══ Given material
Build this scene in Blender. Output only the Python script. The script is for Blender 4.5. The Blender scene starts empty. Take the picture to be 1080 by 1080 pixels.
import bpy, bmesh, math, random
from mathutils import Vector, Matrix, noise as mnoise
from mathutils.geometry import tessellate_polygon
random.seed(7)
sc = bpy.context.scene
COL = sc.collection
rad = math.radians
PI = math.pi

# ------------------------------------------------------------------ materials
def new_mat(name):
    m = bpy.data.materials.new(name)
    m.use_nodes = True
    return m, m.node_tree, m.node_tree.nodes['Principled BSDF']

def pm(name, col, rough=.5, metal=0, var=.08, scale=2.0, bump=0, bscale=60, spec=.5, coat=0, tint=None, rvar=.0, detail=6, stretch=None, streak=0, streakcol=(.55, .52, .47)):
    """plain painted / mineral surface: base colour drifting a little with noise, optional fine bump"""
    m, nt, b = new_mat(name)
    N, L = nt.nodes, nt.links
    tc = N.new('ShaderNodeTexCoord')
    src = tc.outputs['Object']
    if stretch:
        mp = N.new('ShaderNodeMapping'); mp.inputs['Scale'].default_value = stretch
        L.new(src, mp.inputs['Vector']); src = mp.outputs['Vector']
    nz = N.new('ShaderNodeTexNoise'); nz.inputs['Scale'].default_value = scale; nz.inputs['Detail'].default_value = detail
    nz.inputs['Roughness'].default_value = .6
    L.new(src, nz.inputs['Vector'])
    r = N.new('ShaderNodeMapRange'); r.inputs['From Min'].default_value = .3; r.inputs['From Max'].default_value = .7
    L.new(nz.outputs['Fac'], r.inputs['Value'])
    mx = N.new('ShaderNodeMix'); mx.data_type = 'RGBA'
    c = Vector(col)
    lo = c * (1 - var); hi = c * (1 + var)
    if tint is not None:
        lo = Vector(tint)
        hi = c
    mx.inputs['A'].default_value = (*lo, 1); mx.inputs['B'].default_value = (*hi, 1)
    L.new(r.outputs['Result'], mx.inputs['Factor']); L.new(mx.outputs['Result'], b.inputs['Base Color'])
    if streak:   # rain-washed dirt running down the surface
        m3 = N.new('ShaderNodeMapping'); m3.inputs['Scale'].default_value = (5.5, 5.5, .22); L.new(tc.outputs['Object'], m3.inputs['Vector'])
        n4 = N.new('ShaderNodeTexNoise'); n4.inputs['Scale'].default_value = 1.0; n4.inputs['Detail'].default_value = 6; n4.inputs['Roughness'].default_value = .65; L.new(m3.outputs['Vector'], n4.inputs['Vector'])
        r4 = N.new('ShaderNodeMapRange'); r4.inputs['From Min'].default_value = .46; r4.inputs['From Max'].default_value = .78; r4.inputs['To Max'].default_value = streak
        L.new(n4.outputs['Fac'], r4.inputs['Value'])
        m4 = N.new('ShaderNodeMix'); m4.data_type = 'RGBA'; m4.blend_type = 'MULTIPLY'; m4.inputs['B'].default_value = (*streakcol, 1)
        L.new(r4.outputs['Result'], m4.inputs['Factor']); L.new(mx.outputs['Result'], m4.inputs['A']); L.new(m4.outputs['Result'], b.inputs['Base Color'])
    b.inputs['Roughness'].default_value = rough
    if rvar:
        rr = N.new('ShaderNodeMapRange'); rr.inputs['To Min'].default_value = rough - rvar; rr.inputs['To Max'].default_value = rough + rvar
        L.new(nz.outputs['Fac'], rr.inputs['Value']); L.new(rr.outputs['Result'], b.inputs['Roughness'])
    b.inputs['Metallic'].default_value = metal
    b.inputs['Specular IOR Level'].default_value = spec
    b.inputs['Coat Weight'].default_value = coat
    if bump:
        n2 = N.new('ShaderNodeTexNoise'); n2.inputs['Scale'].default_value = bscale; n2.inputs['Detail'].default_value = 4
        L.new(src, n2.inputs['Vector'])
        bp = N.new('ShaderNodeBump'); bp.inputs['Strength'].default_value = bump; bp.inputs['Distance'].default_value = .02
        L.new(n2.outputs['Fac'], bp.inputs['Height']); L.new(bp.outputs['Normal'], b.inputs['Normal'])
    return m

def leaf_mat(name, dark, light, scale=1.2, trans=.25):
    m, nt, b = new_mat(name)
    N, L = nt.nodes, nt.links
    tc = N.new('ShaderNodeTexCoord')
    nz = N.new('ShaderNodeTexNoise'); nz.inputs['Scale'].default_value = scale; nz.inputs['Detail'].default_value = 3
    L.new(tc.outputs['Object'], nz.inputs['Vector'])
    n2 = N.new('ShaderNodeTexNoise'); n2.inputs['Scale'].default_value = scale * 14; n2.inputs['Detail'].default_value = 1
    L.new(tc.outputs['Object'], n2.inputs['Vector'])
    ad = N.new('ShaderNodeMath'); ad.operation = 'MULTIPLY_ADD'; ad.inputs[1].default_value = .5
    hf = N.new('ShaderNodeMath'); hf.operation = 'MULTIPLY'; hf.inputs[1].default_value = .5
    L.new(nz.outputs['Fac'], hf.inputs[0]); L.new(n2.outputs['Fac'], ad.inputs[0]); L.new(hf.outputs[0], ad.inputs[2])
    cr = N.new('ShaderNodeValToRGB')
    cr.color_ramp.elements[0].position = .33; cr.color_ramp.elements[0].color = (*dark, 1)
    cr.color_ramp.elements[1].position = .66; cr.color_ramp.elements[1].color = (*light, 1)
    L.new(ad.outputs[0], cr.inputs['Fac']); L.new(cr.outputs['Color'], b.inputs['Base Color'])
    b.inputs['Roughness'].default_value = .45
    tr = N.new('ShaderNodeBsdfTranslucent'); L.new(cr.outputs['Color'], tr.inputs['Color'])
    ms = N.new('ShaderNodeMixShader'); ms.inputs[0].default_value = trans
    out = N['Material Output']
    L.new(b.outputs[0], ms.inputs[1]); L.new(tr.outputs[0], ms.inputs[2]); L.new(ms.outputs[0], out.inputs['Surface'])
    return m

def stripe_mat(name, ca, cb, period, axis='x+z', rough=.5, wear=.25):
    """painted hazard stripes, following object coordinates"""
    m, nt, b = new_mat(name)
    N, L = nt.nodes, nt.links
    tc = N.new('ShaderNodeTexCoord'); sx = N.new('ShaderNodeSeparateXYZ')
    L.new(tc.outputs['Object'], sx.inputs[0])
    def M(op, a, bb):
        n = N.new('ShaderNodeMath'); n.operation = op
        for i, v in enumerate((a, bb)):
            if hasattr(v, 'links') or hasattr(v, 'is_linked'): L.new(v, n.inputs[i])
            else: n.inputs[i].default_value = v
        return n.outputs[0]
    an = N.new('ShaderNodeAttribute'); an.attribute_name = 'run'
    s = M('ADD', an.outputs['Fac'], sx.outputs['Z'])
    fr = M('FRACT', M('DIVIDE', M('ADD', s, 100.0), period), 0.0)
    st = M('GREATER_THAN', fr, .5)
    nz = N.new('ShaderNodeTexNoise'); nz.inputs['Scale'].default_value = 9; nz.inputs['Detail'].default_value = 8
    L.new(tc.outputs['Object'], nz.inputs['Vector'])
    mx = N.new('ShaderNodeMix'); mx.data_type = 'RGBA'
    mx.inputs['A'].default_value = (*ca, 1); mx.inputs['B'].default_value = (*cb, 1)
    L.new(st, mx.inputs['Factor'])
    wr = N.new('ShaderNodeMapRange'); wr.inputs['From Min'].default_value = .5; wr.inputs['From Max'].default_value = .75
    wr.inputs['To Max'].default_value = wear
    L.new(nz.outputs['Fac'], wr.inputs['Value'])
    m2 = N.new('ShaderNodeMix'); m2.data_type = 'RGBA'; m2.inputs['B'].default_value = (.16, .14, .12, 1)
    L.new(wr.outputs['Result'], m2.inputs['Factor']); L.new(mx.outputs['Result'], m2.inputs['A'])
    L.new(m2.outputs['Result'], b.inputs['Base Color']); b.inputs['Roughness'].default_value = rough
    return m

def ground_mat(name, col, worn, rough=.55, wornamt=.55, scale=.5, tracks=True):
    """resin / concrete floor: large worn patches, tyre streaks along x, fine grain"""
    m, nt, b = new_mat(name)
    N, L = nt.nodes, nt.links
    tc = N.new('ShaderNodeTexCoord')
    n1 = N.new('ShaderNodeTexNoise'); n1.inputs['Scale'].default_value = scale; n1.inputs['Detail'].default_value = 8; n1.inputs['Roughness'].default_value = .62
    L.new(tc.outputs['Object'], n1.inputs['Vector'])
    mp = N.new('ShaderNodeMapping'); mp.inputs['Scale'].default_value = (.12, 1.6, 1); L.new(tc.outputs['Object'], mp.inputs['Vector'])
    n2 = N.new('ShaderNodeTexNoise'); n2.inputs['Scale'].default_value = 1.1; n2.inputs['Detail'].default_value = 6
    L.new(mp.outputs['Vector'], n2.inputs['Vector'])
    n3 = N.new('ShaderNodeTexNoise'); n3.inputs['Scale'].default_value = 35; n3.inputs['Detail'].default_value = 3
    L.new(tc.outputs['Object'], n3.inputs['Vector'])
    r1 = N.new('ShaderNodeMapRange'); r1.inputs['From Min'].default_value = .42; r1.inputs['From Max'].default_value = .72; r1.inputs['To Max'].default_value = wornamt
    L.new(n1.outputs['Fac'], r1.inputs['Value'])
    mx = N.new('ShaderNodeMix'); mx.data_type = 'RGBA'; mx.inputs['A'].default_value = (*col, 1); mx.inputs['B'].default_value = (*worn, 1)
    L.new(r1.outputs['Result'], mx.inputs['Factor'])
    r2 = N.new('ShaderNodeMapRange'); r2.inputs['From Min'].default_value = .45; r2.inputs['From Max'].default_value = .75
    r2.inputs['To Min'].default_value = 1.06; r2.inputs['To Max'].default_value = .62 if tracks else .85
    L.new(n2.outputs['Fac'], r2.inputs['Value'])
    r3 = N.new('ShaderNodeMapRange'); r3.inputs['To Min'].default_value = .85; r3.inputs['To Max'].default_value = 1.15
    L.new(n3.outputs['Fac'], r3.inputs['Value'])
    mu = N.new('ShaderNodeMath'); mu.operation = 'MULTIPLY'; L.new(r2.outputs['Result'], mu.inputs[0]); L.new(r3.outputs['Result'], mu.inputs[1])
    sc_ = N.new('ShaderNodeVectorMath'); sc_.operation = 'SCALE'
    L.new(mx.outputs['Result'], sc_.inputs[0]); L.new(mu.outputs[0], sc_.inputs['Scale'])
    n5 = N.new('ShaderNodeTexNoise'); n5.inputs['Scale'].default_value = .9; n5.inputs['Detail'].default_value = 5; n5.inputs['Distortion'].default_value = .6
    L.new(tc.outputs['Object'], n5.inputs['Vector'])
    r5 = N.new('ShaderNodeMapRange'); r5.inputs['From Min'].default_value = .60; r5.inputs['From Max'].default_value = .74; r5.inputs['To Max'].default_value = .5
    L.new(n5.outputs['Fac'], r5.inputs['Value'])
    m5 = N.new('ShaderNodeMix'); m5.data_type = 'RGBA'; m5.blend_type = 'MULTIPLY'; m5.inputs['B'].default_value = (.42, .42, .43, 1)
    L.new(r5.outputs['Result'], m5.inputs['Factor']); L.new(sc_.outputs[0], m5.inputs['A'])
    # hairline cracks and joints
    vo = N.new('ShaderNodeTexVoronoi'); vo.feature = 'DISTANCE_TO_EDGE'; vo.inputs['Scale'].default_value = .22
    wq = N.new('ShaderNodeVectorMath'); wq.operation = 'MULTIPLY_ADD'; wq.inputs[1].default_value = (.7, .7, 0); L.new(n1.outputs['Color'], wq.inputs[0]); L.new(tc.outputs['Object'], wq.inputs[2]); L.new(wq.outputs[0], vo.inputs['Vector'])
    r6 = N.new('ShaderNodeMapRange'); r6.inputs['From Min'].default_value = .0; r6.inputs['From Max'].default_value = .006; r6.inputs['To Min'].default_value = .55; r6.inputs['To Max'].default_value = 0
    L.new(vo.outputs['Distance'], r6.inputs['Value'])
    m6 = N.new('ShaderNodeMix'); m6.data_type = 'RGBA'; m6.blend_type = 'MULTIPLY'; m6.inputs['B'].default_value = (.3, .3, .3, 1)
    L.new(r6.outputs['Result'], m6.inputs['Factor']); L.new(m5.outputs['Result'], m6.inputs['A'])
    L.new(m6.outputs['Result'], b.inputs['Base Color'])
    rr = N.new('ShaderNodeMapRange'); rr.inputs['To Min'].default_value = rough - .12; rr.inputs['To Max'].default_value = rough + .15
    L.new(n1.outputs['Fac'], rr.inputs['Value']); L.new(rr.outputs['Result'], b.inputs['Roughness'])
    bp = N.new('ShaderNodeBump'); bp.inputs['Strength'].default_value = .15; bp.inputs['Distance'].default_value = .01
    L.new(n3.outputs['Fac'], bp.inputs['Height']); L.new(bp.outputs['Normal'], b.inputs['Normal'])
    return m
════
Beginning at the top of the data, extract each line through the line containing "return m, m.node_tree, m.node_tree.nodes['Principled" and return those lines exactly, with nothing added.

Answer to the exercise:
Build this scene in Blender. Output only the Python script. The script is for Blender 4.5. The Blender scene starts empty. Take the picture to be 1080 by 1080 pixels.
import bpy, bmesh, math, random
from mathutils import Vector, Matrix, noise as mnoise
from mathutils.geometry import tessellate_polygon
random.seed(7)
sc = bpy.context.scene
COL = sc.collection
rad = math.radians
PI = math.pi

# ------------------------------------------------------------------ materials
def new_mat(name):
    m = bpy.data.materials.new(name)
    m.use_nodes = True
    return m, m.node_tree, m.node_tree.nodes['Principled BSDF']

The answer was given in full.